Comment croire, dès lors, les responsables zurichois et leurs séides lausannois quand ils affirment la bouche en cœur que la survie de tel ou tel journal n’est pas menacée. En réalité, la politique de Tamedia a toujours été celle du Panzer. L’éditeur alémanique l’a prouvé en 2005 lors du rachat de la «Thurgauer Zeitung», puis en 2007 lors de la reprise du groupe bernois Espace Media, regroupant le «Bund» et la «Berner Zeitung». Grandiose, Tamedia promettait son amitié et la diversité médiatique. Mais à chaque fois, le résultat a déçu: démembrement, revente, voire la mort subite ont été le lot des crédules victimes.

Gesticulations. Le masque tombe aussi sur les bords du Léman où l’on se demande ce que les politiciens vont pouvoir inventer pour empêcher Tamedia de réaliser ses sombres desseins. N’était le drame qui se joue pour des dizaines de journalistes, on poufferait de rire devant les gesticulations de l’un ou l’autre de ces virtuoses du verbe creux. Qu’ont-ils fait pour anticiper le cours des événements, malgré les mouvements d’alerte, livres et autres publications dénonçant l’info popcorn? Il est bien tard aujourd’hui.

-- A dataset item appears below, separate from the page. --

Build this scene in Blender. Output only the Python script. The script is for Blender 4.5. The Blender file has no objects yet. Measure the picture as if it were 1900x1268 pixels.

Le 27 mars dernier, le Conseil fédéral désignait les treize membres qui formeront la Commission fédérale des médias, appelée à se pencher sur les problèmes de la branche. Cette structure ambitieuse tombe à pic mais elle devra agir très vite et d’abord prouver qu’elle est crédible. Un petit souci est de mise quand on jette un coup d’œil sur sa composition: elle ne compte pratiquement aucun journaliste.